Un peu plus tard, après un sermon terrible du père supérieur contre les riches, Bonnet décide d'aller communier. Pour faire comme les autres. Il vient s'agenouiller à côté de Julien qui le regarde, les yeux écarquillés. Au tour de Bonnet de devenir Julien. 
Mais le prêtre, estomaqué, escamote, l'hostie à la main, Bonnet, qui reste la bouche ouverte, privé de communion, au sens propre comme au sens figuré.

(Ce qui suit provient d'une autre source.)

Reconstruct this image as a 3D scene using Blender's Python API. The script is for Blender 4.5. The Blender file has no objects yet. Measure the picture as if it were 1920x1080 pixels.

On n'échappe pas à sa condition. 
De l'impossibilité de devenir l'Autre.
On a parlé de cette réalité qui vient annihiler toute possibilité de jeu, déchirer l'univers insouciant d'un jeune bourgeois seulement préoccupé par l'absence de sa mère. 
Un jeu revient tout au cours du film. Ce jeu si typique de l'époque où les garçons s'affrontaient sur des échasses. En garde, Négus ! Notre Dame, Montjoie ! 
Je suis Bayard, le chevalier sans peur et sans reproche… Ces enfants convoquent l'Histoire, le combat, mais sur un mode ludique. Avant que l'Histoire ne les convoque, sur un tout autre mode. 
Lors du premier affrontement, Julien était tombé, avait saigné. Un premier avertissement. Un simple bobo. 
Avant le véritable bleu à l'âme que l'arrestation de Bonnet allait lui infliger. Un bleu dont on ne guérit pas, pas même avec le pansement d'un film.